Продолжает она в философском ключе:

Да, был пережит, был прожит и этот день, как многие другие. Но жизнь, даже жизнь в СССР, в России, не может оставаться одноцветна, даже в осажденном городе среди осажденных людей (XV: 112, 1516).

В течение всех блокадных записок она рассуждает о жизни как о философском понятии: «Жизнь оберегала меня и осторожно вела за руку по тяжелой тропе над пропастью»; «обобщая и символизируя» явления, она пишет о глубокой сущности «матери-жизни» (XIV: 96, 7273).

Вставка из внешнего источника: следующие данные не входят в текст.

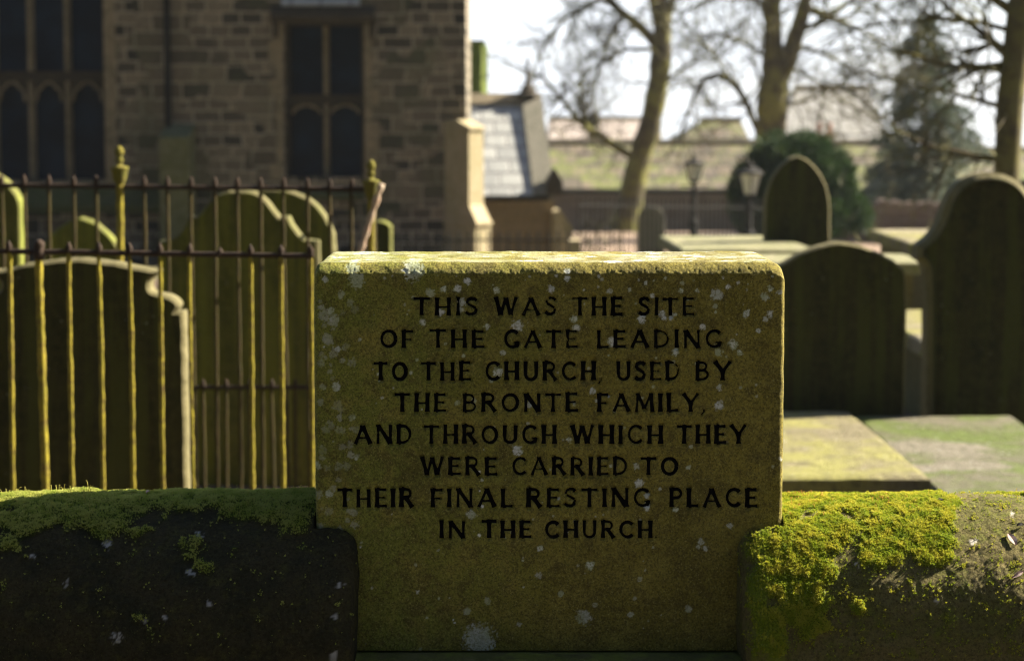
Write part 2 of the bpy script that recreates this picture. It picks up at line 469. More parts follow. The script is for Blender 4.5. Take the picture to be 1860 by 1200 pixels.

Всю блокаду Фрейденберг описывает календарные праздники: встреча Нового года, день рождения матери, ее день рождения (сказочные продукты изюм, американский компот, кильки, свиное сало). После такого праздника ночью им сделалось худо: привыкшие к голоду желудки не могли переварить пищу (XVII: 130, 22).

Повторялись и визиты в университет и городские учреждения (в бухгалтерии и директорские кабинеты, в приемные к секретаршам), повторялись хлопоты о карточках и прикреплении, получение справок, удостоверений и свидетельств. «Повторялись и другие события» (добавляет Фрейденберг): плохо работала канализация, и из квартиры сверху их то и дело заливало нечистотами (XVII: 128, 13).

Как многие блокадные документы, записки описывают городскую жизнь, причем Фрейденберг комментирует свои наблюдения в социологических и антропологических терминах: «на Невском много молодых упитанных дамочек с накрашенными губами. <> Это любовницы и жены командного состава армии и чеки, директоров и завов. По переулкам в грязи и скользкой слякоти бредут призраки людей. Но их все меньше и меньше» (XVII: 127, 11). Она делает широкие обобщения: «Военные в серых шинелях и моряки в черных деловито спешат. Больше всего военных девушек <> они шагают вместе с мужчинами и сливаются с их серой массой. Пол отменен. Природа отменена» (XVII: 127, 11). Она описывает дом и тоже обобщает: «Холодно, неуютно у нас. Нечего есть. Человек поставлен, как в концлагере, в безвыходное положение» (XVII: 127, 12).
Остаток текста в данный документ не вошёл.